Four Decades Later, A Son’s Penitence For Condemning His Mother To Death

An incredibly moving story out of the Guardian this morning. More than 40 years ago, during the height of the Cultural Revolution, Zhang Hongbing, only 16, denounced his mother for criticizing Mao Zedong. His mom, Fang Zhongmou, was tortured and summarily executed. She was only 44.

Tania Branigan reports:

In 1968, Fang fell under suspicion due to her father. Two years of investigation, detention and uncertainty tormented her: “Why don’t they just make a decision on me?” she asked.

“Her father’s death, her husband’s persecution, her daughter’s death – everything that happened made her suspicious of the Cultural Revolution … She was sick of [it],” said Zhang.

Eventually conditions improved and she was allowed to sleep at home. Then, one evening, her zealous son accused her of tacitly criticising Mao. The family row spiralled rapidly: Fang called for the return of purged leaders and attacked Mao for his personality cult. “I warned her: ‘If you go against our dear Chairman Mao I will smash your dog head,’” Zhang said, at times reading from his father’s testimony. “I felt this wasn’t my mother. This wasn’t a person. She suddenly became a monster … She had become a class enemy and opened her bloody mouth.”

Fang’s brother begged her to take her words back, warning she would be killed. “I’m not scared,” Fang replied. She tore down and burned Mao’s picture.

When her husband and son ran to denounce her, “I understood it meant death,” Zhang said. In fact, he added, he called for her to be shot as a counter-revolutionary. He last saw her as she knelt on stage in the hours before her death.

It’s a harrowing tale, and a valuable lesson — one that Zhang hopes people of his generation will confront, lest future generations are doomed to repeat their mistakes.

“My mother, father and I were all devoured by the Cultural Revolution,” said Zhang, 60, who is now a lawyer. “[It] was a catastrophe suffered by the Chinese nation. We must remember this painful historical lesson and never let it happen again.”

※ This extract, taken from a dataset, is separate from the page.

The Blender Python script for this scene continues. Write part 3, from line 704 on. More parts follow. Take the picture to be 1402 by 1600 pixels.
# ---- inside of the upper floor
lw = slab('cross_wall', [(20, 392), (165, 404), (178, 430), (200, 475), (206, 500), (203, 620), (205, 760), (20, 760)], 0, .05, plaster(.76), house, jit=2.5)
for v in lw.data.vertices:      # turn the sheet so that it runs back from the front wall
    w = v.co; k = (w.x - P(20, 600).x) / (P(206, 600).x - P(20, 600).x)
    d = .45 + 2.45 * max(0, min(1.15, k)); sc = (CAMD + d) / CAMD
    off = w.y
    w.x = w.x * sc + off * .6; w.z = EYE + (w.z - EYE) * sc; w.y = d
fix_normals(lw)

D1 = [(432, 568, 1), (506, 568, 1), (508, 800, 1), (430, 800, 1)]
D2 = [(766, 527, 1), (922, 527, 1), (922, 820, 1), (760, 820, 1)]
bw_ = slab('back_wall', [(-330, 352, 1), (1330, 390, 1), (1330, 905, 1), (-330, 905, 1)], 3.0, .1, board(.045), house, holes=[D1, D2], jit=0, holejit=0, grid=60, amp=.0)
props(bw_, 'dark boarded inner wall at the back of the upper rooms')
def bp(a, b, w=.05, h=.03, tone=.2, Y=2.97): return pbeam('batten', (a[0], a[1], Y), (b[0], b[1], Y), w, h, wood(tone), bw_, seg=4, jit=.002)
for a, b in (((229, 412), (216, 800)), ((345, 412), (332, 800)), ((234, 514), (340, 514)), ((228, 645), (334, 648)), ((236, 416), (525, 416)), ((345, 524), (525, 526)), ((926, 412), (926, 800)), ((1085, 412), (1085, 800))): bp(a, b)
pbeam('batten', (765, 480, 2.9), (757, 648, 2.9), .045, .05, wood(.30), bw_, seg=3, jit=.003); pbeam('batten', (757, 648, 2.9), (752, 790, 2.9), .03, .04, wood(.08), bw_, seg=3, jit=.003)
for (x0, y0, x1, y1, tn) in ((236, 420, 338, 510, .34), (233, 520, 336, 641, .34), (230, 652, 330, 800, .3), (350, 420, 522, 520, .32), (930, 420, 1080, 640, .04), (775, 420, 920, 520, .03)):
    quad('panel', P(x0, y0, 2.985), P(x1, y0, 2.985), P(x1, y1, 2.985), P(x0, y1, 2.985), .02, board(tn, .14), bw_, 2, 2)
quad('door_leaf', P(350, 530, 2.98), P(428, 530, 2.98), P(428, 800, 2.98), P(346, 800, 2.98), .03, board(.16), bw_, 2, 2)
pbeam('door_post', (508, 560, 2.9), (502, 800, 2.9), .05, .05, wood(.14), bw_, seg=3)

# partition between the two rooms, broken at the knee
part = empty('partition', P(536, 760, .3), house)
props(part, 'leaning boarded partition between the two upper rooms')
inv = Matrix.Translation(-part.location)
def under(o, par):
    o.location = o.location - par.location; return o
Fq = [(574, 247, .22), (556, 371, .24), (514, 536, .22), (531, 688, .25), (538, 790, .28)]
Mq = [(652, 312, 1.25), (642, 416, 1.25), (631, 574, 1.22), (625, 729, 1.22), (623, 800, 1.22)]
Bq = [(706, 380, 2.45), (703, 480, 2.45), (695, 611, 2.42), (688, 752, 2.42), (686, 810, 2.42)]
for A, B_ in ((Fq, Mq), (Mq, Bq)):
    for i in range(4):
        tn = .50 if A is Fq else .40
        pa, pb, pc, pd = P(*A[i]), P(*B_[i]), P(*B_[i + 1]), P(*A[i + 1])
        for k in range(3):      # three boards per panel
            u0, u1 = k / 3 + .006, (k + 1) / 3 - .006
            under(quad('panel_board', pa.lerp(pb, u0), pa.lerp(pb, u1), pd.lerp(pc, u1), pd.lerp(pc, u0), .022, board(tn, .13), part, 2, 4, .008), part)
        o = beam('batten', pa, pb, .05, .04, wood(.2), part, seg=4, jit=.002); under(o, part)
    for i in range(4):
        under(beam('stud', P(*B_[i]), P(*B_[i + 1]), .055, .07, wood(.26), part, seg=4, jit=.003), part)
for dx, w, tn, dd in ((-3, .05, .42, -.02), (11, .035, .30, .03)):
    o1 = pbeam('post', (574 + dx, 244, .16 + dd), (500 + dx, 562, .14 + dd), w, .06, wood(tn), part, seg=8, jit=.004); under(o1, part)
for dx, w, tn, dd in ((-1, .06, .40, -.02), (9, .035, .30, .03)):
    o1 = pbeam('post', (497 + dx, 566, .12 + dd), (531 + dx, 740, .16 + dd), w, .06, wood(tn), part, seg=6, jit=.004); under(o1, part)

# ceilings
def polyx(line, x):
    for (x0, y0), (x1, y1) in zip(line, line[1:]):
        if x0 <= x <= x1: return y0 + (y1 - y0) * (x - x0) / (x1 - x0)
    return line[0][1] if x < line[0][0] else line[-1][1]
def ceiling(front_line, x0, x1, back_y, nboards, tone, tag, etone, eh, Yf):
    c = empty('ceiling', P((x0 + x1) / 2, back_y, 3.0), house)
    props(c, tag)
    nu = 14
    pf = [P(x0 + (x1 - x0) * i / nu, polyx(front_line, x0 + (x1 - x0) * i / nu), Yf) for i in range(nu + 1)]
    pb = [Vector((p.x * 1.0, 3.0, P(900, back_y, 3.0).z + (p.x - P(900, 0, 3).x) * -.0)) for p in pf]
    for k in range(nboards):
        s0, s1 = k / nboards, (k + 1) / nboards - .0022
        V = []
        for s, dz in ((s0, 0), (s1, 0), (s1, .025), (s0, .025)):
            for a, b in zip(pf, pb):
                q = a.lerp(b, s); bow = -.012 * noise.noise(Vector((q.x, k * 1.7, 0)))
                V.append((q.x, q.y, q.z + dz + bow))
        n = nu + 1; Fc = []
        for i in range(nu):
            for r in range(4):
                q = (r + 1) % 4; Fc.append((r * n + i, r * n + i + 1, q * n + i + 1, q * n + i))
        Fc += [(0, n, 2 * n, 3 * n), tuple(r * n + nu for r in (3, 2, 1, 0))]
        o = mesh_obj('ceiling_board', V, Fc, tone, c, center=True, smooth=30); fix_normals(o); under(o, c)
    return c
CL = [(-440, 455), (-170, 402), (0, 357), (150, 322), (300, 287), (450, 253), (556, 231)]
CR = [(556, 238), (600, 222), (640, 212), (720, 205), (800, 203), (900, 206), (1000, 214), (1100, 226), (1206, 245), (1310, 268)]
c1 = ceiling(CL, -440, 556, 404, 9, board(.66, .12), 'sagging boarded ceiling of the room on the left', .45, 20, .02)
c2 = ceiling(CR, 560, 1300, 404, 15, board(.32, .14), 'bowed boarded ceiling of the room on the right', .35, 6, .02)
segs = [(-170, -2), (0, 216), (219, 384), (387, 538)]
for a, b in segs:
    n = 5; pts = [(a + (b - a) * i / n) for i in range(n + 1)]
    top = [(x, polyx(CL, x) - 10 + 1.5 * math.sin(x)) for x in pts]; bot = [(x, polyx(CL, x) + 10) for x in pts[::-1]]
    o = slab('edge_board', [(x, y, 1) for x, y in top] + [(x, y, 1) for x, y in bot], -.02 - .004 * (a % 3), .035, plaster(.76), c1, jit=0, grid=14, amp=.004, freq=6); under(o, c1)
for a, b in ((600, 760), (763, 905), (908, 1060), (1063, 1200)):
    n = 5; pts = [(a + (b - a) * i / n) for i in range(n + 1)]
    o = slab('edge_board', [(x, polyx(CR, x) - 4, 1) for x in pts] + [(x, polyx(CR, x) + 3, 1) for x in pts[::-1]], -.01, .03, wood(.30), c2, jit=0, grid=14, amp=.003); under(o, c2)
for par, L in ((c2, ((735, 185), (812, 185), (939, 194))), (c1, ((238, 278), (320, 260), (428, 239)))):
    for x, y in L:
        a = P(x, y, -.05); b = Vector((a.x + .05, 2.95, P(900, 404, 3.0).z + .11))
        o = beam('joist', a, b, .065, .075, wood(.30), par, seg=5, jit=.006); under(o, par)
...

Yes, never again. We can start with a national catharsis, if the government ever feels the country is strong enough to withstand such an honest historical appraisal without tearing apart at the seams. We’ll wait.

China’s Cultural Revolution: son’s guilt over the mother he sent to her death (The Guardian)

    One Response to “Four Decades Later, A Son’s Penitence For Condemning His Mother To Death”

    1. narsfweasels

      I don’t think that there will ever be true penitence for this, it would mean admitting that for the period that followed five years after the civil war to Tiananmen Square that the Party was not only fallible, but it had also lost its legitimacy.